La gran oportunidad llegó en 1964 cuando consiguió un papel en la obra de Broadway Any Wednesday, y ese mismo año fue elegido para una película llamada Lilith, protagonizada por Warren Beatty. Beatty quedó tan fascinado con su trabajo que tres años después le ofreció el papel del hermano mayor de su personaje, Buck Barrow, en Bonnie and Clyde, lo que le valió a Hackman su primera nominación al Oscar y un lugar en la lista prémium de Hollywood.
Su madre no llegó a disfrutar ese momento de gloria de su hijo. Dos años antes, en 1962, murió en un incendio que provocó ella misma y sin querer al fumar en su cama.
Las oportunidades siguieron para ese actor de aspecto duro, voz ronca y presencia imponente por su 1,88 metros de altura. Trabajó con los mejores directores de la época como Arthur Penn, Francis Ford Coppola, Alan Parker, Woody Allen y Clint Eastwood.

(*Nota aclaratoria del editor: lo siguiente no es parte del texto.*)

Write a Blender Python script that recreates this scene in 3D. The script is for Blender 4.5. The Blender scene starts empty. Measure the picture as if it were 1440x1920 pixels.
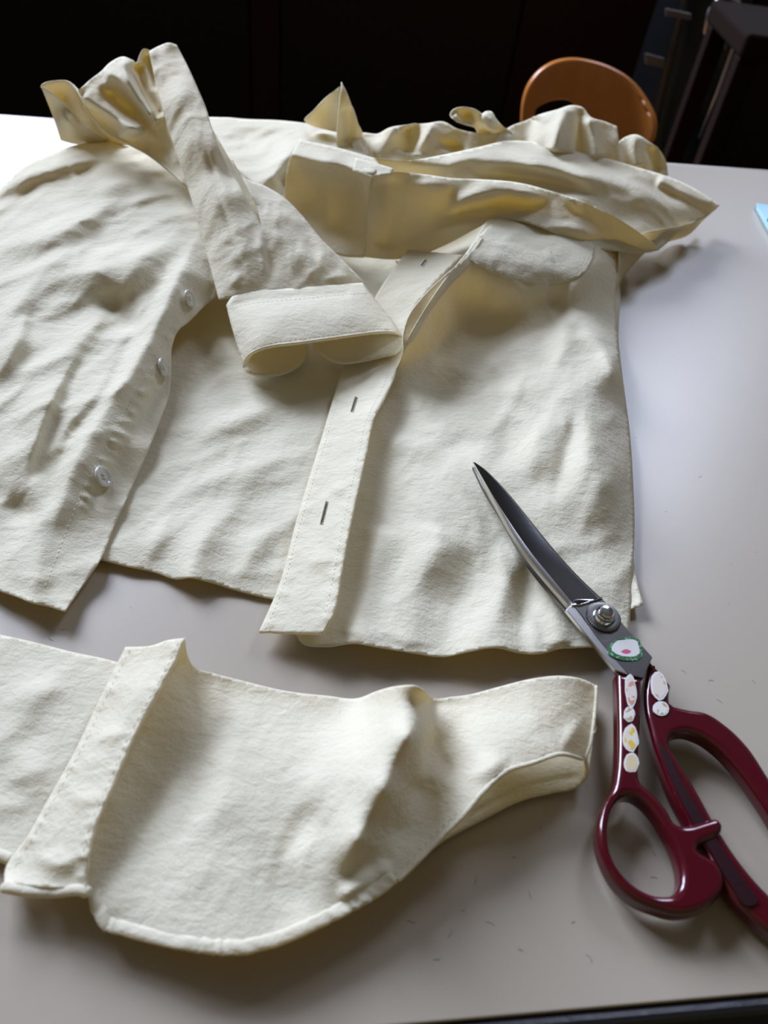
import bpy, bmesh, math
import numpy as np
from mathutils import Vector, Matrix
from mathutils.geometry import delaunay_2d_cdt

# ------------------------------------------------------------------ camera
SC = bpy.context.scene
C = SC.collection
FPX, CAMH, PITCH, ROLL = 1400.0, 285.0, math.radians(44.7), math.radians(8.0)
_F = np.array([0, math.cos(PITCH), -math.sin(PITCH)])
_R = np.array([1.0, 0, 0]); _U = np.array([0, math.sin(PITCH), math.cos(PITCH)])
_eu = math.cos(ROLL)*_R + math.sin(ROLL)*_U
_ev = math.sin(ROLL)*_R - math.cos(ROLL)*_U
_O = np.array([0, 0, CAMH])
cam = bpy.data.cameras.new('camera'); camo = bpy.data.objects.new('camera', cam); C.objects.link(camo)
cam.sensor_fit = 'VERTICAL'; cam.sensor_height = 24.0; cam.lens = FPX/1920*24.0
cam.clip_start = 0.01
m = Matrix.Identity(4)
for i in range(3):
    m[i][0] = _eu[i]; m[i][1] = -_ev[i]; m[i][2] = -_F[i]; m[i][3] = _O[i]/1000
camo.matrix_world = m
cam.dof.use_dof = True; cam.dof.focus_distance = 0.40; cam.dof.aperture_fstop = 6.3
SC.camera = camo

# ------------------------------------------------------------------ light, sky, exposure
SC.view_settings.view_transform = 'Standard'
SC.view_settings.look = 'None'
SC.view_settings.gamma = 1.0
SC.view_settings.use_curve_mapping = False
SC.view_settings.exposure = 0.22
W = bpy.data.worlds.new('room_light'); SC.world = W; W.use_nodes = True
W.node_tree.nodes['Background'].inputs[0].default_value = (1.0, 0.84, 0.50, 1)
W.node_tree.nodes['Background'].inputs[1].default_value = 0.13

def window_light(name, loc, target, sx, sy, power, col):
    l = bpy.data.lights.new(name, 'AREA'); l.shape = 'RECTANGLE'; l.size = sx; l.size_y = sy
    l.energy = power; l.color = col
    o = bpy.data.objects.new(name, l); C.objects.link(o)
    o.location = loc
    d = Vector(target) - Vector(loc)
    o.rotation_euler = d.to_track_quat('-Z', 'Y').to_euler()
    return o
# daylight coming in through the windows of the far wall (left and right) and the left wall
DAY = (0.675, 0.765, 1.0)
window_light('daylight_window_far_left', (-2.24, 3.46, 2.15), (-2.24, 0.0, 1.1), 1.44, 2.08, 230, DAY)
window_light('daylight_window_far_right', (1.36, 3.46, 2.42), (1.36, 0.0, 1.2), 0.80, 1.50, 58, DAY)
window_light('daylight_window_side', (-3.16, 2.64, 2.25), (0.0, 1.6, 1.1), 1.28, 1.92, 192, DAY)

# ------------------------------------------------------------------ helpers
def P(u, v, z=0.0):
    """pixel of the photograph + height above the table (mm) -> world point (m)"""
    u = np.asarray(u, float); v = np.asarray(v, float); z = np.asarray(z, float)
    d = _F + ((u-720)/FPX)[..., None]*_eu + ((v-960)/FPX)[..., None]*_ev
    t = (CAMH - z)/(-d[..., 2])
    return (_O + t[..., None]*d)/1000.0
def PY(u, v, Y):
    """pixel + world distance Y (m) -> world point"""
    d = _F + (u-720)/FPX*_eu + (v-960)/FPX*_ev
    t = Y*1000/d[1]
    return (_O + t*d)/1000.0

def smooth_closed(pts, step):
    """closed spline through (u,v,z[,'c']) points; 'c' marks a sharp corner"""
    n = len(pts); A = np.array([[p[0], p[1], p[2]] for p in pts], float)
    corner = [len(p) > 3 for p in pts]
    out = []
    for i in range(n):
        p0, p1, p2, p3 = A[i-1], A[i], A[(i+1) % n], A[(i+2) % n]
        L = np.linalg.norm(p2[:2]-p1[:2])
        def tang(a, b, c):
            da = np.linalg.norm(b[:2]-a[:2])+1e-6; db = np.linalg.norm(c[:2]-b[:2])+1e-6
            t = ((b-a)/da*db + (c-b)/db*da)/(da+db)
            return t
        t1 = (p2-p1)/max(L, 1e-6) if corner[i] else tang(p0, p1, p2)
        t2 = (p2-p1)/max(L, 1e-6) if corner[(i+1) % n] else tang(p1, p2, p3)
        k = max(1, int(round(L/step)))
        for j in range(k):
            s = j/k
            h00 = 2*s**3-3*s**2+1; h10 = s**3-2*s**2+s; h01 = -2*s**3+3*s**2; h11 = s**3-s**2
            out.append(h00*p1+h10*t1*L+h01*p2+h11*t2*L)
    return np.array(out)
def smooth_open(pts, step):
    A = np.array(pts, float); n = len(A); out = []
    for i in range(n-1):
        p0 = A[max(i-1, 0)]; p1 = A[i]; p2 = A[i+1]; p3 = A[min(i+2, n-1)]
        L = np.linalg.norm(p2[:2]-p1[:2]); k = max(1, int(round(L/step)))
        for j in range(k):
            s = j/k
            out.append(0.5*((2*p1)+(-p0+p2)*s+(2*p0-5*p1+4*p2-p3)*s*s+(-p0+3*p1-3*p2+p3)*s**3))
    out.append(A[-1])
    return np.array(out)

class TPS:
    def __init__(s, pts, reg=1e-4):
        A = np.array(pts, float); s.X = A[:, :2]/200.0; z = A[:, 2]; n = len(A)
        K = s.k(np.linalg.norm(s.X[:, None]-s.X[None], axis=2)) + np.eye(n)*reg
        Pm = np.c_[np.ones(n), s.X]
        M = np.zeros((n+3, n+3)); M[:n, :n] = K; M[:n, n:] = Pm; M[n:, :n] = Pm.T
        s.w = np.linalg.lstsq(M, np.r_[z, 0, 0, 0], rcond=None)[0]
    @staticmethod
    def k(r): return np.where(r > 1e-9, r*r*np.log(r+1e-12), 0)
    def __call__(s, uv):
        uv = np.asarray(uv, float)/200.0
        return s.k(np.linalg.norm(uv[:, None]-s.X[None], axis=2)) @ s.w[:-3] + s.w[-3] + uv @ s.w[-2:]

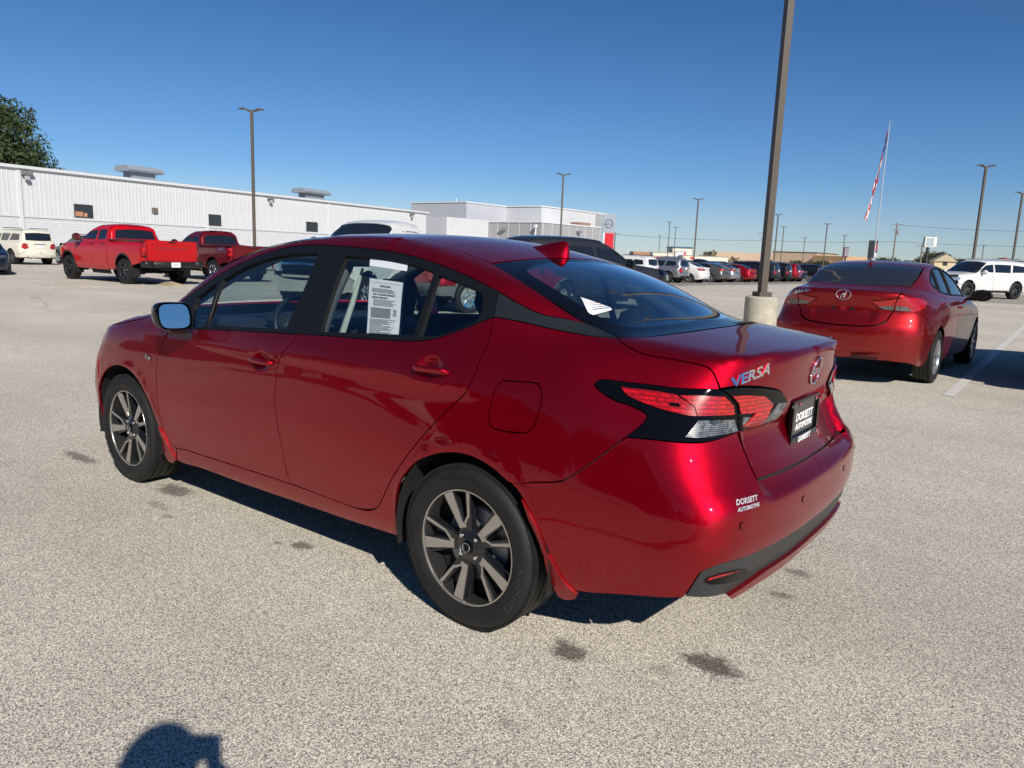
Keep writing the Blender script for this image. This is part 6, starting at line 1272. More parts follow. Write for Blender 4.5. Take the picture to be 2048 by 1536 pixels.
# ------------------------------------------------------------------ showroom
def block(m,x0,x1,y0,y1,z0,z1): return m.box(((x0+x1)/2,(y0+y1)/2,(z0+z1)/2),(x1-x0,y1-y0,z1-z0))
def showroom():
    r=thing('showroom_building','grey and white flat-roofed showroom beyond the white workshop','building',(-70,85,0))
    def B_(n,x0,x1,y0,y1,z0,z1,m): o=block(MB(),x0+70,x1+70,y0-85,y1-85,z0,z1).build(n,m,r); return o
    G1=pbr('panel_light_grey',(.46,.47,.50),.5,var=.04,vscale=.6); W1=pbr('panel_white',(.56,.57,.58),.45,var=.04,vscale=.6); G2=pbr('fascia_grey',(.33,.335,.335),.45,var=.04,vscale=.8); CP=pbr('coping_white',(.66,.67,.68),.4)
    B_('upper_wall',-85.5,-73.9,82.8,100,-.5,8.6,G1); B_('upper_wall',-84,-67.0,92.4,112,-.5,8.55,W1); B_('upper_wall',-72.5,-66.8,108.2,112.3,-.5,8.62,G2)
    for a in ((-85.6,-73.8,82.7,100.1),(-84,-66.9,92.3,112.1)): B_('coping',*a,8.6,8.78,CP)
    B_('lower_wall',-69.6,-58.0,80.1,97.4,-.5,5.6,G2); B_('coping',-69.7,-57.9,80.0,97.5,5.6,5.78,CP)
    B_('side_block',-71.0,-67.2,71.4,80.05,-.5,5.85,W1)
    SM=pbr('panel_joint',(.56,.57,.57),.5)
    for k in range(7): B_('panel_joint',-69.4+k*1.9,-69.32+k*1.9,80.05,80.1,2.5,5.6,SM)
    for k in range(9): B_('panel_joint',-58.0,-57.95,80.4+k*2.1,80.48+k*2.1,2.5,5.6,SM)
    B_('wall_light',-64.8,-64.0,79.6,80.05,4.5,4.8,STEEL); B_('wall_light',-57.9,-57.4,88.6,89.2,4.6,4.9,STEEL); B_('roof_unit',-60,-58.4,90,93,5.8,6.2,pbr('rust_unit',(.30,.16,.12),.7))
    for (x,y) in ((-69.9,79.7),(-58.6,79.6),(-71.6,71.1)):
        MB().tube([(x+70,y-85,-.5),(x+70,y-85,4.9)],.09,8).box((x+70,y-85,5.1),(.38,.38,.42),bev=.05).build('vent_pipe',pbr('pipe_white',(.7,.71,.72),.4),r)
    MB().tube([(-77+70,84-85,8.7),(-77+70,84-85,9.35)],.06,6).build('roof_pipe',CP,r)
    p=thing('pylon_sign','grey pylon sign with a round chrome emblem, at the end of the showroom','sign',(-48.4,81.4,0),.66)
    PG=pbr('pylon_grey',(.33,.36,.40),.4,metal=.3)
    MB().box((0,0,3.1),(1.55,.45,7.3)).build('slab',PG,p); MB().box((-.86,0,3.1),(.10,.5,7.3)).build('edge_strip',CHROME,p)
    e=MB(); ring(e,(0,0,0),.50,.50,.055); eo=MB().add([(b,-.25,c+5.55) for a,b,c in e.v],e.f).build('round_emblem',CHROME,p,smooth=True)
    a,f=text_fit('NISSAN',1.15,.22,.02,.03); MB().add([(q[0],-.26-q[2],5.55+q[1]) for q in a],f).build('emblem_lettering',CHROME,eo)
    MB().box((.10,-.24,3.25),(1.15,.03,2.3)).build('red_panel',pbr('sign_red',(.55,.008,.02),.4),p); MB().box((-.58,-.24,3.25),(.18,.03,2.3)).build('white_panel',WHITEP,p)
showroom()
# ------------------------------------------------------------------ far buildings
def far_box(name,label,x,y,rz,w,d,h,m,cap=None,caph=.4,extras=(),cat='building'):
    r=thing(name,label,cat,(x,y,0),rz); z=gz(x,y)-.5
    MB().box((0,d/2,(h+z)/2),(w,d,h-z)).build('wall',m,r)
    if cap: MB().box((0,d/2,h+caph/2),(w+.3,d+.3,caph)).build('parapet',cap,r)
    for (n,cx,cz,dx,dz,dy,mm) in extras: MB().box((cx,-dy/2,cz),(dx,dy,dz)).build(n,mm,r)
    return r
TAN=pbr('tan_stucco',(.46,.34,.24),.8,var=.06,vscale=.4); OR_=pbr('ochre_stucco',(.50,.30,.15),.8,var=.05,vscale=.4); CRM=pbr('cream_wall',(.66,.60,.50),.7); BLU=pbr('roof_blue',(.02,.10,.17),.5); BRN=pbr('roof_tan',(.36,.20,.11),.7); RDS=pbr('sign_red',(.55,.008,.02),.4); DKG=pbr('dark_glazing',(.03,.035,.04),.1)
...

Fue en 1972 cuando, en su tercera nominación, logró alzarse con la estatuilla a mejor actor en los Oscar por su papel en Contacto en Francia. Su interpretación del detective Jimmy ‘Popeye’ Doyle le valió también ganar un Globo de Oro y un BAFTA. Ese mismo formó parte de un clásico del cine catástrofe: La aventura del Poseidón.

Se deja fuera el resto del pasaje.